Enns und Wien: Ein Wettkampf ums Alter
Wien ist deutlich älter als bisher gedacht, das soll nun eine römische Bronzetafel beweisen. Die Bundeshauptstadt hat damit erneut den Wettkampf um die älteste Stadt Österreichs eröffnet: Auch Zwettl und St. Pölten haben schon versucht, die seit jeher führende Stadt Enns vom Thron zu stoßen. Die Ennser Stadtgemeinde sieht dieser Herausforderung jedoch gelassen entgegen.
Im Jahr 1913 wurde das Bruchstück einer Bronzetafel beim Haus Am Hof 4 in der Wiener Innenstadt gefunden. 41 Zeichen sind darauf eingraviert, nur zwei Wörter davon konnten in der Vergangenheit entziffert werden: „edicta“ (Bekanntmachung) und „galba“ (der römische Kaiser Lucius Livius Ocella Servius Sulpicius Galba). Da keine näheren Details herausgefunden wurden, kam die Tafel ins Depot des Wien Museums.
Der 28-jährige Geschichte- und Lateinlehrer Niklas Rafetseder stieß schließlich bei seiner Dissertation über das römische Stadtgesetz auf das Fragment. Er stellte Parallelen zwischen den Stadttafeln der Stadt Irni im spanischen Andalusien und dem Wiener Bronze-Bruchstück fest.
Das wissenschaftliche Fazit: Wien soll nicht im Jahr 1221 gegründet worden sein, sondern bereits etwa 1.000 Jahre früher, genauer gesagt 120 bis 250 nach Christus.
Wiens Bürgermeister Michael Ludwig (SPÖ) ließ daraufhin anklingen, den Geschichtsunterricht nun überdenken zu müssen.
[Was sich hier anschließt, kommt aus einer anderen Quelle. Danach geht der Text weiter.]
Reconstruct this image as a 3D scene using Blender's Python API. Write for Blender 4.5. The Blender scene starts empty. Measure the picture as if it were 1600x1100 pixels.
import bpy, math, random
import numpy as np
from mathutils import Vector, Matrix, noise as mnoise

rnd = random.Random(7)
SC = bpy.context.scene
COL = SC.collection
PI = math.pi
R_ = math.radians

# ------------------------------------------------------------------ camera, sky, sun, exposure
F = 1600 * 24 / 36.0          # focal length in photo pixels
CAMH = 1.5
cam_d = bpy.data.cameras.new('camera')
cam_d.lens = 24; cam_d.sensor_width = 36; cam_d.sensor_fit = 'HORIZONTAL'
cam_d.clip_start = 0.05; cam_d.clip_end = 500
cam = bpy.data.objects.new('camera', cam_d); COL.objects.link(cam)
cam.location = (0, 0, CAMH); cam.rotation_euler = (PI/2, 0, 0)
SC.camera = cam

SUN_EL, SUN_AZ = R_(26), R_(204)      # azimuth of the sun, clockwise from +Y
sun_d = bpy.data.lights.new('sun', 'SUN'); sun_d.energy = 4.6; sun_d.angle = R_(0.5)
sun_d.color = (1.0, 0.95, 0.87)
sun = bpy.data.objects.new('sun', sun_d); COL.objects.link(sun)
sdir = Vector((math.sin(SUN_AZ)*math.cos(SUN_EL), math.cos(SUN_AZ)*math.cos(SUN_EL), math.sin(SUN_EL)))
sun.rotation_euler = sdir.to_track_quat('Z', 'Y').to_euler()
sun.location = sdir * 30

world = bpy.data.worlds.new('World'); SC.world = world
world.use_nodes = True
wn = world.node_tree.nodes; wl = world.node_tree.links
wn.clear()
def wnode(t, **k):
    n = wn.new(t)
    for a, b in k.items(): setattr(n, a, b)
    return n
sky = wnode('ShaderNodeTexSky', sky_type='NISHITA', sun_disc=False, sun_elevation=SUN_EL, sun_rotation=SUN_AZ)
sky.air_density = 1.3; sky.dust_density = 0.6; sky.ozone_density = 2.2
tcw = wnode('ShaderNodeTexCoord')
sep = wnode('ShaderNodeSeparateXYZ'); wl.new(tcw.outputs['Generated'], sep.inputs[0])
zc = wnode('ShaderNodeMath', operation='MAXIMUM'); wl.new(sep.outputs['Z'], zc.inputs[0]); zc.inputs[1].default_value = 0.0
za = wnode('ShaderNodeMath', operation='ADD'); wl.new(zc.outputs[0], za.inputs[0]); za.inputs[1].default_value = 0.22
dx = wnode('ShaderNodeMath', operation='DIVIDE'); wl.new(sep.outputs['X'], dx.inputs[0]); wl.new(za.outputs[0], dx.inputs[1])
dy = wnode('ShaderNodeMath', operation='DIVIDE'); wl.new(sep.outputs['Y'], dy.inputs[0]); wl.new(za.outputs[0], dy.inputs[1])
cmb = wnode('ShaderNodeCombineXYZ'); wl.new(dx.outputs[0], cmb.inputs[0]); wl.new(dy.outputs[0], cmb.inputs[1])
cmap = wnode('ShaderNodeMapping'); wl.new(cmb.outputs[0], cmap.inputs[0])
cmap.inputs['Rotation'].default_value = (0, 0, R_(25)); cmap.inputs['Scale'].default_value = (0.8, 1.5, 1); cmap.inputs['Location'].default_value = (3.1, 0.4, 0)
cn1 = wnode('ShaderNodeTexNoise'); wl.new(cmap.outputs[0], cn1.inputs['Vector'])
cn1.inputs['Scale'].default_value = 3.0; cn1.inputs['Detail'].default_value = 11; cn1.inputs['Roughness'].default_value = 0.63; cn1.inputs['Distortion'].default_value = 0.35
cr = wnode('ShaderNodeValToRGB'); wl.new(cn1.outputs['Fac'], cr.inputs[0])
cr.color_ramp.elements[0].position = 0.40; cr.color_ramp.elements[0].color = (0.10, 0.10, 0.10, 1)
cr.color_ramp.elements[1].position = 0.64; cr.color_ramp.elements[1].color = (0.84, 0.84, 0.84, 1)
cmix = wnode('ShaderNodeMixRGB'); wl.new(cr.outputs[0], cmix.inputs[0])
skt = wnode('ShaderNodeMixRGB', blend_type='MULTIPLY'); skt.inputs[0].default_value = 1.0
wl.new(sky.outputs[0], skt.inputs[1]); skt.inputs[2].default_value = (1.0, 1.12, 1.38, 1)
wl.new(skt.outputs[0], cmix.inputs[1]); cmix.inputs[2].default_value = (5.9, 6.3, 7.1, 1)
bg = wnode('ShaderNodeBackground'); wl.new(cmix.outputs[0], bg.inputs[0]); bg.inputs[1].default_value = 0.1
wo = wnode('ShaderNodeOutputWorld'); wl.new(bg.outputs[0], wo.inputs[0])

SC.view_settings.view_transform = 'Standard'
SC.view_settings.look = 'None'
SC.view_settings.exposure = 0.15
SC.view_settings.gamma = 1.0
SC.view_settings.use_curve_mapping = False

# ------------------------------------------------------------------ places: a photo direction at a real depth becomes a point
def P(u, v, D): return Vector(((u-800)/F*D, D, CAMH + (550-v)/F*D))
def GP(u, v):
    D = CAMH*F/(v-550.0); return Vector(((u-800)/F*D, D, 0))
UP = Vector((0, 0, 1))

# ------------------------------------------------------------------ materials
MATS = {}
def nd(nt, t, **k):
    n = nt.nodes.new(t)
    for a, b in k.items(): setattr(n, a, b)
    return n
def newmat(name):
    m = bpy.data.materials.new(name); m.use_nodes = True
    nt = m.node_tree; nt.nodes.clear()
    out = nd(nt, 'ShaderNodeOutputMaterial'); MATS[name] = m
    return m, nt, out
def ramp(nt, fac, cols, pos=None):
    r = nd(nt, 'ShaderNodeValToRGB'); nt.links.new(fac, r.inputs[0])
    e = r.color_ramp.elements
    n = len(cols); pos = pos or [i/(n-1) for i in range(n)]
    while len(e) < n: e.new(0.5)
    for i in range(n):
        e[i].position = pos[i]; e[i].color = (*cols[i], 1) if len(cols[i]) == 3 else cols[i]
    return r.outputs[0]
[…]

Sei doch nicht mehr Enns die älteste Stadt, sondern Wien.
„Wien am letzten Platz“
Der Ennser Bürgermeister Franz Stefan Karlinger (SPÖ) sieht in dem ganzen Tumult hingegen nur ein „kleines Rauschen im Blätterwald“. Denn schon mehrere haben versucht, Enns den Titel als älteste Stadt Österreichs streitig zu machen – bis dato jedoch ohne Erfolg.
„Also ich sehe die Debatte sehr ruhig und besonnen“, sagt Karlinger auf KURIER-Anfrage. Prinzipiell müsse man erst einmal zwischen mittelalterlichem und römischen Stadtrecht unterscheiden.
Denn die Basis für die Bezeichnung „älteste Stadt Österreichs“ bildet zurzeit das mittelalterliche Stadtrecht. Dieses ist in Enns anhand einer Originalurkunde auf das Jahr 1212 zurückzuführen, in Wien hingegen auf 1221, also neun Jahre später.
Seriöser Vergleich
„Und selbst wenn das römische Stadtrecht herangezogen wird, ist Wien nicht die älteste Stadt“, ist Gottfried Kneifel, Heimatforscher und Obmann des „Museumverein Enns Lauriacum“, überzeugt, denn das Ergebnis von Rafetseder falle in dieselbe Epoche, wie das bereits nachgewiesene römische Stadtrecht von Enns aus dem Jahr 212.
Die älteste Stadt Österreichs wird derzeit am mittelalterlichen Stadtrecht gemessen, da in jenem die Rechte der Bürger auf Freiheit und Grundbesitz erstmals geregelt wurden.
Zudem könne laut Heimatforscher Gottfried Kneifel auch die heutzutage vorzufindende Bausubstanz der Altstädte auf das Mittelalter zurückgeführt werden
Die Stadtrechte vergaben die Landesherren. Herzog Leopold VI. erhob 1212 Enns, 1221 Wien und 1222 Eferding zu Städten
„Wenn man sich auf die römische Ebene begibt, dann müssen auch andere Städte wie Salzburg in die Debatte miteinbezogen werden und dann zieht Wien sicherlich den letzten Platz“, sagt der Heimatforscher.
Sowohl Kneifel als auch der Ennser Bürgermeister Karlinger wollen einen seriösen Vergleich. Solange kein vollständiges Originaldokument vorliege, sei das Alter von Wien aber ohnehin nicht belegbar.